TASK TO CARRY OUT. Return the records in full, exactly as given.

RECORDS SHOWN.
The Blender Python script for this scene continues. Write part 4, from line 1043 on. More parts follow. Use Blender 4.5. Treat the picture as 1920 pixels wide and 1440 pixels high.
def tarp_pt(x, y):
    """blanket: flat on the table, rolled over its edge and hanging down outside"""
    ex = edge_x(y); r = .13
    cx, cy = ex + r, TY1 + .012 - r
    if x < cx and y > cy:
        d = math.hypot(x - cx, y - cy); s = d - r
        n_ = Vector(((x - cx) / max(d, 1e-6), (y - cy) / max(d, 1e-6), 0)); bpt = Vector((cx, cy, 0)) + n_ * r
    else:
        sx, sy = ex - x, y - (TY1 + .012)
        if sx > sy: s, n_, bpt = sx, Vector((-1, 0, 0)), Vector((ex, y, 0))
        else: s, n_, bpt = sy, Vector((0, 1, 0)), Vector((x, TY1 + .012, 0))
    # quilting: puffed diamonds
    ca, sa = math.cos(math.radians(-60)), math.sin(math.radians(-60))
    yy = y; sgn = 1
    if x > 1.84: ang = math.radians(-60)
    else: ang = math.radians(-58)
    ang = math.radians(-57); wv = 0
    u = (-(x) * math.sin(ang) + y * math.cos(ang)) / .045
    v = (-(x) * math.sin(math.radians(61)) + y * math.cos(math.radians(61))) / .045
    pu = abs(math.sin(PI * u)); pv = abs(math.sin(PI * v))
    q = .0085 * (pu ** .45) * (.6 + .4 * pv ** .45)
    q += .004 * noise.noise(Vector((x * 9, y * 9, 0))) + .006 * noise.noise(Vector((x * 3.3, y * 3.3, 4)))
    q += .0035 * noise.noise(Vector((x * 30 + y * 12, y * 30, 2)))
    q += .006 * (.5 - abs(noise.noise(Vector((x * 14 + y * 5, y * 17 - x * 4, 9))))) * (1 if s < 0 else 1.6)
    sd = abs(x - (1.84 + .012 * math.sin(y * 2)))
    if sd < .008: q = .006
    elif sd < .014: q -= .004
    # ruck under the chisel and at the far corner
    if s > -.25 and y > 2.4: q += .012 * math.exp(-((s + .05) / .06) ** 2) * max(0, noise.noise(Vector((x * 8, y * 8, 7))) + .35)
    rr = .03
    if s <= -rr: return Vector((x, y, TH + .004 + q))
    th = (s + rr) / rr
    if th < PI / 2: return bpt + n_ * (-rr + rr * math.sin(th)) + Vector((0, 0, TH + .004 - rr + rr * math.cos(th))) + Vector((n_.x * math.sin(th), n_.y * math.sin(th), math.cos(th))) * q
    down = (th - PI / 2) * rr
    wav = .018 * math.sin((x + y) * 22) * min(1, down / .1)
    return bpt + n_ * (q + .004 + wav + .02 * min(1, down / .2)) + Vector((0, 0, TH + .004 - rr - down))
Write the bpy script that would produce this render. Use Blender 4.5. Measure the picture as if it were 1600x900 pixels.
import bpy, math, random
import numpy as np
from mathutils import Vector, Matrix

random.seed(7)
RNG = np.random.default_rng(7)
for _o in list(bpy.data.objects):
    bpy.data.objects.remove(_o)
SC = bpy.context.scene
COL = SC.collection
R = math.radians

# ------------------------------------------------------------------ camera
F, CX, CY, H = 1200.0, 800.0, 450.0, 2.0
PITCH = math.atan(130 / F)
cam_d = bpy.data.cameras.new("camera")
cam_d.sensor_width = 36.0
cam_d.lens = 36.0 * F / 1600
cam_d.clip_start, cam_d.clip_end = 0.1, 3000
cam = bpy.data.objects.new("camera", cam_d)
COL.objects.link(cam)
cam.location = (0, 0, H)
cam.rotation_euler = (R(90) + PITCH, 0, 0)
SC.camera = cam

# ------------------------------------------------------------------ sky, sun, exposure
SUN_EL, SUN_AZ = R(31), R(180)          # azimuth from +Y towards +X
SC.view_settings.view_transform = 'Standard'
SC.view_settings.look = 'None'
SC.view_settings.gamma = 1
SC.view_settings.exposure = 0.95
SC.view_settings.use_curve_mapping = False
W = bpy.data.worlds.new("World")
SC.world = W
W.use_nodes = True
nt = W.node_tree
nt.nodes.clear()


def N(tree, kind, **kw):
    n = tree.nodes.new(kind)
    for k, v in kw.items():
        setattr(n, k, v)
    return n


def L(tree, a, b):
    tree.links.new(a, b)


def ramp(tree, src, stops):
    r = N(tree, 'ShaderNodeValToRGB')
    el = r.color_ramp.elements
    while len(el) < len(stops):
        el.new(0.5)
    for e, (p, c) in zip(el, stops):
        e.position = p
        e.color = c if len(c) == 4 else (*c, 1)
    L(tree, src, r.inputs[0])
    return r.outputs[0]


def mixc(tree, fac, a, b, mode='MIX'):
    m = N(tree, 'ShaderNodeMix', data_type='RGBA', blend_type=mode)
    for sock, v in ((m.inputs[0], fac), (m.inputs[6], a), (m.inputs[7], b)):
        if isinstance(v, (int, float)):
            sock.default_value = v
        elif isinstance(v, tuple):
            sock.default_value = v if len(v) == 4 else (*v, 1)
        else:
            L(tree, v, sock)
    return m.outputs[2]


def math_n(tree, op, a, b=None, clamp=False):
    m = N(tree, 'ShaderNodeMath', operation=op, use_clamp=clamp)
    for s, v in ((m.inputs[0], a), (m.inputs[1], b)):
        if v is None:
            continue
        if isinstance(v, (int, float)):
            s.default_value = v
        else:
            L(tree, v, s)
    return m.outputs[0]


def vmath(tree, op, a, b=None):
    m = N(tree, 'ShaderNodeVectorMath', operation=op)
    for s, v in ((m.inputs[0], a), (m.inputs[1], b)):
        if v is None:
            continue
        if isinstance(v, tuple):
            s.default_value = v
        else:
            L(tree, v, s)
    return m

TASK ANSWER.
The Blender Python script for this scene continues. Write part 4, from line 1043 on. More parts follow. Use Blender 4.5. Treat the picture as 1920 pixels wide and 1440 pixels high.
def tarp_pt(x, y):
    """blanket: flat on the table, rolled over its edge and hanging down outside"""
    ex = edge_x(y); r = .13
    cx, cy = ex + r, TY1 + .012 - r
    if x < cx and y > cy:
        d = math.hypot(x - cx, y - cy); s = d - r
        n_ = Vector(((x - cx) / max(d, 1e-6), (y - cy) / max(d, 1e-6), 0)); bpt = Vector((cx, cy, 0)) + n_ * r
    else:
        sx, sy = ex - x, y - (TY1 + .012)
        if sx > sy: s, n_, bpt = sx, Vector((-1, 0, 0)), Vector((ex, y, 0))
        else: s, n_, bpt = sy, Vector((0, 1, 0)), Vector((x, TY1 + .012, 0))
    # quilting: puffed diamonds
    ca, sa = math.cos(math.radians(-60)), math.sin(math.radians(-60))
    yy = y; sgn = 1
    if x > 1.84: ang = math.radians(-60)
    else: ang = math.radians(-58)
    ang = math.radians(-57); wv = 0
    u = (-(x) * math.sin(ang) + y * math.cos(ang)) / .045
    v = (-(x) * math.sin(math.radians(61)) + y * math.cos(math.radians(61))) / .045
    pu = abs(math.sin(PI * u)); pv = abs(math.sin(PI * v))
    q = .0085 * (pu ** .45) * (.6 + .4 * pv ** .45)
    q += .004 * noise.noise(Vector((x * 9, y * 9, 0))) + .006 * noise.noise(Vector((x * 3.3, y * 3.3, 4)))
    q += .0035 * noise.noise(Vector((x * 30 + y * 12, y * 30, 2)))
    q += .006 * (.5 - abs(noise.noise(Vector((x * 14 + y * 5, y * 17 - x * 4, 9))))) * (1 if s < 0 else 1.6)
    sd = abs(x - (1.84 + .012 * math.sin(y * 2)))
    if sd < .008: q = .006
    elif sd < .014: q -= .004
    # ruck under the chisel and at the far corner
    if s > -.25 and y > 2.4: q += .012 * math.exp(-((s + .05) / .06) ** 2) * max(0, noise.noise(Vector((x * 8, y * 8, 7))) + .35)
    rr = .03
    if s <= -rr: return Vector((x, y, TH + .004 + q))
    th = (s + rr) / rr
    if th < PI / 2: return bpt + n_ * (-rr + rr * math.sin(th)) + Vector((0, 0, TH + .004 - rr + rr * math.cos(th))) + Vector((n_.x * math.sin(th), n_.y * math.sin(th), math.cos(th))) * q
    down = (th - PI / 2) * rr
    wav = .018 * math.sin((x + y) * 22) * min(1, down / .1)
    return bpt + n_ * (q + .004 + wav + .02 * min(1, down / .2)) + Vector((0, 0, TH + .004 - rr - down))
Write the bpy script that would produce this render. Use Blender 4.5. Measure the picture as if it were 1600x900 pixels.
import bpy, math, random
import numpy as np
from mathutils import Vector, Matrix

random.seed(7)
RNG = np.random.default_rng(7)
for _o in list(bpy.data.objects):
    bpy.data.objects.remove(_o)
SC = bpy.context.scene
COL = SC.collection
R = math.radians

# ------------------------------------------------------------------ camera
F, CX, CY, H = 1200.0, 800.0, 450.0, 2.0
PITCH = math.atan(130 / F)
cam_d = bpy.data.cameras.new("camera")
cam_d.sensor_width = 36.0
cam_d.lens = 36.0 * F / 1600
cam_d.clip_start, cam_d.clip_end = 0.1, 3000
cam = bpy.data.objects.new("camera", cam_d)
COL.objects.link(cam)
cam.location = (0, 0, H)
cam.rotation_euler = (R(90) + PITCH, 0, 0)
SC.camera = cam

# ------------------------------------------------------------------ sky, sun, exposure
SUN_EL, SUN_AZ = R(31), R(180)          # azimuth from +Y towards +X
SC.view_settings.view_transform = 'Standard'
SC.view_settings.look = 'None'
SC.view_settings.gamma = 1
SC.view_settings.exposure = 0.95
SC.view_settings.use_curve_mapping = False
W = bpy.data.worlds.new("World")
SC.world = W
W.use_nodes = True
nt = W.node_tree
nt.nodes.clear()


def N(tree, kind, **kw):
    n = tree.nodes.new(kind)
    for k, v in kw.items():
        setattr(n, k, v)
    return n


def L(tree, a, b):
    tree.links.new(a, b)


def ramp(tree, src, stops):
    r = N(tree, 'ShaderNodeValToRGB')
    el = r.color_ramp.elements
    while len(el) < len(stops):
        el.new(0.5)
    for e, (p, c) in zip(el, stops):
        e.position = p
        e.color = c if len(c) == 4 else (*c, 1)
    L(tree, src, r.inputs[0])
    return r.outputs[0]


def mixc(tree, fac, a, b, mode='MIX'):
    m = N(tree, 'ShaderNodeMix', data_type='RGBA', blend_type=mode)
    for sock, v in ((m.inputs[0], fac), (m.inputs[6], a), (m.inputs[7], b)):
        if isinstance(v, (int, float)):
            sock.default_value = v
        elif isinstance(v, tuple):
            sock.default_value = v if len(v) == 4 else (*v, 1)
        else:
            L(tree, v, sock)
    return m.outputs[2]


def math_n(tree, op, a, b=None, clamp=False):
    m = N(tree, 'ShaderNodeMath', operation=op, use_clamp=clamp)
    for s, v in ((m.inputs[0], a), (m.inputs[1], b)):
        if v is None:
            continue
        if isinstance(v, (int, float)):
            s.default_value = v
        else:
            L(tree, v, s)
    return m.outputs[0]


def vmath(tree, op, a, b=None):
    m = N(tree, 'ShaderNodeVectorMath', operation=op)
    for s, v in ((m.inputs[0], a), (m.inputs[1], b)):
        if v is None:
            continue
        if isinstance(v, tuple):
            s.default_value = v
        else:
            L(tree, v, s)
    return m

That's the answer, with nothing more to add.